Amante dell’inafferrabile, Gianluca parla accarezzando il libro. Basta aprire una pagina a caso per restare a bocca aperta. Bufalino era un genio. Più poetico nella prosa di quanto non lo sia stato nei versi. Un libro che puoi leggere in treno ma poi torni a casa e devi rileggere qualche passo per il timore d’aver perso una delle tante frasi incredibili di cui è disseminato il romanzo. Frasi che Teresa Anna vorrebbe leggere a voce alta con noi, ma rischieremmo di assistere all’intera lettura del romanzo e il bibliotecario ha un figlio piccolo ad attenderlo; e poi ha già rischiato d’appisolarsi un paio di volte, nel vano tentativo di leggere Diceria dell’untore in treno. Dormire nella sala comunale di Ciampino non sarebbe elegante.

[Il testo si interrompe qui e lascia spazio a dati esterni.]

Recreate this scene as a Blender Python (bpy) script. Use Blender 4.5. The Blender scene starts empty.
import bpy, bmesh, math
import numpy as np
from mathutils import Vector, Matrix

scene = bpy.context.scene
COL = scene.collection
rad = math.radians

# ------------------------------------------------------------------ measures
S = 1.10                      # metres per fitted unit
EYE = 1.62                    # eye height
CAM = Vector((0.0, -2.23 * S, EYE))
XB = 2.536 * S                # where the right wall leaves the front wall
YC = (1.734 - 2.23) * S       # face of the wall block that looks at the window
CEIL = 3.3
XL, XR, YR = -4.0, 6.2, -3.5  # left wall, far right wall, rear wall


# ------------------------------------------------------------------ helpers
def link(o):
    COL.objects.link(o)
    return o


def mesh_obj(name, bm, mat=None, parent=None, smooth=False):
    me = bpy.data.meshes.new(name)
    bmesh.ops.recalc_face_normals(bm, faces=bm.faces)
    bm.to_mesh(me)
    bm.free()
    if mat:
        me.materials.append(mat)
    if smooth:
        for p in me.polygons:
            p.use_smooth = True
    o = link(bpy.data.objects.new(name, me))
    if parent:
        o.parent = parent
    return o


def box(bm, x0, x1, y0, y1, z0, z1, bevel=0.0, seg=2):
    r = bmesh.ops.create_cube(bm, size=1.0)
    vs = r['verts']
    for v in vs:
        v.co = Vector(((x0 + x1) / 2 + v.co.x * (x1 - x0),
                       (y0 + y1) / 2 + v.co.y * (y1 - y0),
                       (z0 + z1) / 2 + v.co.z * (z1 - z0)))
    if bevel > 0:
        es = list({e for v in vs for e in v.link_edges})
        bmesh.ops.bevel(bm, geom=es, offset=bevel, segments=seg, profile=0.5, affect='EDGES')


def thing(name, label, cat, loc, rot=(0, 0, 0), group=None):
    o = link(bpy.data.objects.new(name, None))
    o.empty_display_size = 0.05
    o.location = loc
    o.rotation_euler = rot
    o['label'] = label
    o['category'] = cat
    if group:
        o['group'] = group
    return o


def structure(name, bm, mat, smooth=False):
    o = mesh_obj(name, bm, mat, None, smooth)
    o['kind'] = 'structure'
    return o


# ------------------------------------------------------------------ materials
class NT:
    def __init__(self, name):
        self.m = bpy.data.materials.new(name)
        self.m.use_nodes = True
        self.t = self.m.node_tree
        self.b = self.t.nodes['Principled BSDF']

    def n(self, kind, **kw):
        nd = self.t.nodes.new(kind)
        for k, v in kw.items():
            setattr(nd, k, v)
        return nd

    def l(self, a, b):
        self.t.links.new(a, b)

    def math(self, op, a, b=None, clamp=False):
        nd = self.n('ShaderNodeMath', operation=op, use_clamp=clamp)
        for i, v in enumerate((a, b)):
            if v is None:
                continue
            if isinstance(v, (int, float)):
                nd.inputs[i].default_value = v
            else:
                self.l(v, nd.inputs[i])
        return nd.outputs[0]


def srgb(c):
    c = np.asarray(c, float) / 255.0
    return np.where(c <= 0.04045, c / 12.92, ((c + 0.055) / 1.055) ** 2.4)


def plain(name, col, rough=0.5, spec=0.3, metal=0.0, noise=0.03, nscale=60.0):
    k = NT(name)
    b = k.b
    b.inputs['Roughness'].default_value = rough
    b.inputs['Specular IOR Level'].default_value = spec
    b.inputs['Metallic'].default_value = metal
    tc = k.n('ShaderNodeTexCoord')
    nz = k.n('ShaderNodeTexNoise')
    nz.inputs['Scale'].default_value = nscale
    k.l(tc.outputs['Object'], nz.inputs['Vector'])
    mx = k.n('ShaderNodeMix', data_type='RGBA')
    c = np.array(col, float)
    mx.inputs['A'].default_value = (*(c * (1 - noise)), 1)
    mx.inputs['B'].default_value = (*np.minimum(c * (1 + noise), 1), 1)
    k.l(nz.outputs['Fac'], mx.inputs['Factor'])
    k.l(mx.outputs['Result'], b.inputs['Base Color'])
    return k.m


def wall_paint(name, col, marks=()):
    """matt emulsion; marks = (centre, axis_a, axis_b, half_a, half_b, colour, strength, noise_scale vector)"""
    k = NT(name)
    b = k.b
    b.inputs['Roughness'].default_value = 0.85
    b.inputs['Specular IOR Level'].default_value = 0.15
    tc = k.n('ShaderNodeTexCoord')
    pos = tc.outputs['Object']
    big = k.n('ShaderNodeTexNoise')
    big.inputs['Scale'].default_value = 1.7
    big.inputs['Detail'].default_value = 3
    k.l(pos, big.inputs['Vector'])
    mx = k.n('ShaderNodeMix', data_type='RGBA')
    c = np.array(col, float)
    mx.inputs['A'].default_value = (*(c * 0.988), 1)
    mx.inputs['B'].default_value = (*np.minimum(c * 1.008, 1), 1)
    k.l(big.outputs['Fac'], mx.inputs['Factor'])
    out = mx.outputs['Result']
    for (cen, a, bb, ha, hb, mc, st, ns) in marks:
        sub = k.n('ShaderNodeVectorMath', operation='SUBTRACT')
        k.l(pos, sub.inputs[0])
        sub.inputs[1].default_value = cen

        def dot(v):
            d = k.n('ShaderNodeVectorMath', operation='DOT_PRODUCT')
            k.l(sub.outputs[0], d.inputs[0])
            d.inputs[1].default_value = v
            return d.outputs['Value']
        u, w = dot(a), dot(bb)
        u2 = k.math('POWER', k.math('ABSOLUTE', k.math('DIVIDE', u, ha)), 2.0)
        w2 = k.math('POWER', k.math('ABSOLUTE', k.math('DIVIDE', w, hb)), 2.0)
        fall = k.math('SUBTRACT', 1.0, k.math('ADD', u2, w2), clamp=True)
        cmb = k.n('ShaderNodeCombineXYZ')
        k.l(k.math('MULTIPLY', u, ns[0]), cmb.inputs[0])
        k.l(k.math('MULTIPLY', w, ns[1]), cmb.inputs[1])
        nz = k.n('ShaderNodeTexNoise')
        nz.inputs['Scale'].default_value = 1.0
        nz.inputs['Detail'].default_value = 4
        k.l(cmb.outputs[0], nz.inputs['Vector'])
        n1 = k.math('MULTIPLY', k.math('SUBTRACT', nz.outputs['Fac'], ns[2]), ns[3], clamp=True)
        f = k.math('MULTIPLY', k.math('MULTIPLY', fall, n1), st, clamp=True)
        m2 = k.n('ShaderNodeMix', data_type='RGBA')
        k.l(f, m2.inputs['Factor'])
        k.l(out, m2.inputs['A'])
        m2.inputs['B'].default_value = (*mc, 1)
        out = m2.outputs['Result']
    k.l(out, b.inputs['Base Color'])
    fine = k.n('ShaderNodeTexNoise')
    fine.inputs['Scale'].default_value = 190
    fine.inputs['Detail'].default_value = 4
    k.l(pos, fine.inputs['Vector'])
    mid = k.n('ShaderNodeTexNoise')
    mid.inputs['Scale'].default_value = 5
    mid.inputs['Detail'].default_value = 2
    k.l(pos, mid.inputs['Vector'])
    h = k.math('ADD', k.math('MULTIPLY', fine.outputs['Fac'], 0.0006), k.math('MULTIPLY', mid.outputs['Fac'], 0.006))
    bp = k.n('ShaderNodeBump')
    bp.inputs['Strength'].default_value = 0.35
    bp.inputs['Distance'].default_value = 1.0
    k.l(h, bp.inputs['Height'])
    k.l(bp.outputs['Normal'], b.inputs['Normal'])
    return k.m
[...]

Nessun colpo di sonno per Roberta che, avendo poco tempo a disposizione, s’è fatta raccontare Diceria dell’untore e Argo il cieco mentre guidava. Grande invenzione l’audiolibro, anche se, in questo caso, come la stessa Roberta ammette, i romanzi perdono parte del loro fascino. Forse proprio perché conosce già lo stile barocco di Gesualdo Bufalino, Roberta avverte i limiti della narrazione orale. Talvolta il lettore esigente vuole sentire la sua voce e non l’interpretazione altrui.
Con l’immagina di Modica, un paese in figura di melagrana spaccata; vicino al mare ma un po’ campagnolo; metà ristretto su uno sprone di roccia, metà sparpagliato ai suoi piedi… Un teatro era il paese, un proscenio di pietra rosa, una festa di mirabilia. E come odorava di gelsomino sul far della sera, la new entry Emanuela ci conduce nella sua Sicilia. Le parole sono di Bufalino, ma i ricordi di Argo il cieco si mescolano con le memorie d’infanzia di Emanuela, che ci conduce tra le viuzze di Ragusa Iblea e Modica. Viene da pensare che anche lei sia una collezionista di ricordi, come amava definirsi lo stesso Bufalino, un tipo riservato, colto, appassionato di cinema, musica, parole.
Se il portale di Rai letteratura non fa le bizze, qui si può vedere un bel ritratto dello scrittore siciliano e decidere di leggere un’altra sua opera. O metterlo da parte e andare alla ricerca di un Caravaggio.